> _Exercise inputs_
_ _ _

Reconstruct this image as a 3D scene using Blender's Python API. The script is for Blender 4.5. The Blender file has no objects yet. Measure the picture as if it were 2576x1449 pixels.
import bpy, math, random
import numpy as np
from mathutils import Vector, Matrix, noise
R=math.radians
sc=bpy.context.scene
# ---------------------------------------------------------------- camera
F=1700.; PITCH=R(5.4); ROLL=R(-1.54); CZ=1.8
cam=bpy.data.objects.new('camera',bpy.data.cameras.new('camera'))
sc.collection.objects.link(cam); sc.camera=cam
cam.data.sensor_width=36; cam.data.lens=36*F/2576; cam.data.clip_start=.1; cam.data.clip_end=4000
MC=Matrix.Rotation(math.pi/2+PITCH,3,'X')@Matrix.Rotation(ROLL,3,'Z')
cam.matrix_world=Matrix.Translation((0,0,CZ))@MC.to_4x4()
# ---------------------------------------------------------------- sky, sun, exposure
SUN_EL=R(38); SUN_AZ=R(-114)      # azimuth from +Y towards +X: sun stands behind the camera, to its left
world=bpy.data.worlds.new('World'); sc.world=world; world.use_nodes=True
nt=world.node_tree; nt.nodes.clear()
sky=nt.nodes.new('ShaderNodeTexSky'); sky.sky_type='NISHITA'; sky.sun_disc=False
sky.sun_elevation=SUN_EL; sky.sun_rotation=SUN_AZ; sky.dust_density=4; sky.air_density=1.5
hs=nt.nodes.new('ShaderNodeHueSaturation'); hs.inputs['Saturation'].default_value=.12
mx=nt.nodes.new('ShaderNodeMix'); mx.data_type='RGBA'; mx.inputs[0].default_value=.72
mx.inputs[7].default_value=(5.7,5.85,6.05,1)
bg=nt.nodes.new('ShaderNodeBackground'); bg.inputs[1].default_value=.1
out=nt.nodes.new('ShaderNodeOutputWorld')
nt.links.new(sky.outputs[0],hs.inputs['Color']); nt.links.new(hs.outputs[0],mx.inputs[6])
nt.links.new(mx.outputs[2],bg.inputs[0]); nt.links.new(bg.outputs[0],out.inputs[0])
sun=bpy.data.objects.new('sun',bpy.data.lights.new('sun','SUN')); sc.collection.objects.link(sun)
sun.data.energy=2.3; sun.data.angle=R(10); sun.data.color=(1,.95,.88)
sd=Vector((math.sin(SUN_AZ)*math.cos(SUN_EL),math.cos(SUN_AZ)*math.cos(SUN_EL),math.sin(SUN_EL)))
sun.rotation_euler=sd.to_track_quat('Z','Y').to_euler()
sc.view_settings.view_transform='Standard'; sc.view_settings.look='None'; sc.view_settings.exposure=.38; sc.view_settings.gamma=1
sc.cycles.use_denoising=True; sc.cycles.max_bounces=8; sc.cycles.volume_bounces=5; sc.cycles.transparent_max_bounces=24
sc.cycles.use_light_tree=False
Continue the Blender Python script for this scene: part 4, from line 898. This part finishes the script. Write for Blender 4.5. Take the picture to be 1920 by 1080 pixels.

_ _ _

> _Problem to solve_
Retype the whole listing above exactly.

> _Exercise answer_
Reconstruct this image as a 3D scene using Blender's Python API. The script is for Blender 4.5. The Blender file has no objects yet. Measure the picture as if it were 2576x1449 pixels.
import bpy, math, random
import numpy as np
from mathutils import Vector, Matrix, noise
R=math.radians
sc=bpy.context.scene
# ---------------------------------------------------------------- camera
F=1700.; PITCH=R(5.4); ROLL=R(-1.54); CZ=1.8
cam=bpy.data.objects.new('camera',bpy.data.cameras.new('camera'))
sc.collection.objects.link(cam); sc.camera=cam
cam.data.sensor_width=36; cam.data.lens=36*F/2576; cam.data.clip_start=.1; cam.data.clip_end=4000
MC=Matrix.Rotation(math.pi/2+PITCH,3,'X')@Matrix.Rotation(ROLL,3,'Z')
cam.matrix_world=Matrix.Translation((0,0,CZ))@MC.to_4x4()
# ---------------------------------------------------------------- sky, sun, exposure
SUN_EL=R(38); SUN_AZ=R(-114)      # azimuth from +Y towards +X: sun stands behind the camera, to its left
world=bpy.data.worlds.new('World'); sc.world=world; world.use_nodes=True
nt=world.node_tree; nt.nodes.clear()
sky=nt.nodes.new('ShaderNodeTexSky'); sky.sky_type='NISHITA'; sky.sun_disc=False
sky.sun_elevation=SUN_EL; sky.sun_rotation=SUN_AZ; sky.dust_density=4; sky.air_density=1.5
hs=nt.nodes.new('ShaderNodeHueSaturation'); hs.inputs['Saturation'].default_value=.12
mx=nt.nodes.new('ShaderNodeMix'); mx.data_type='RGBA'; mx.inputs[0].default_value=.72
mx.inputs[7].default_value=(5.7,5.85,6.05,1)
bg=nt.nodes.new('ShaderNodeBackground'); bg.inputs[1].default_value=.1
out=nt.nodes.new('ShaderNodeOutputWorld')
nt.links.new(sky.outputs[0],hs.inputs['Color']); nt.links.new(hs.outputs[0],mx.inputs[6])
nt.links.new(mx.outputs[2],bg.inputs[0]); nt.links.new(bg.outputs[0],out.inputs[0])
sun=bpy.data.objects.new('sun',bpy.data.lights.new('sun','SUN')); sc.collection.objects.link(sun)
sun.data.energy=2.3; sun.data.angle=R(10); sun.data.color=(1,.95,.88)
sd=Vector((math.sin(SUN_AZ)*math.cos(SUN_EL),math.cos(SUN_AZ)*math.cos(SUN_EL),math.sin(SUN_EL)))
sun.rotation_euler=sd.to_track_quat('Z','Y').to_euler()
sc.view_settings.view_transform='Standard'; sc.view_settings.look='None'; sc.view_settings.exposure=.38; sc.view_settings.gamma=1
sc.cycles.use_denoising=True; sc.cycles.max_bounces=8; sc.cycles.volume_bounces=5; sc.cycles.transparent_max_bounces=24
sc.cycles.use_light_tree=False
Continue the Blender Python script for this scene: part 4, from line 898. This part finishes the script. Write for Blender 4.5. Take the picture to be 1920 by 1080 pixels.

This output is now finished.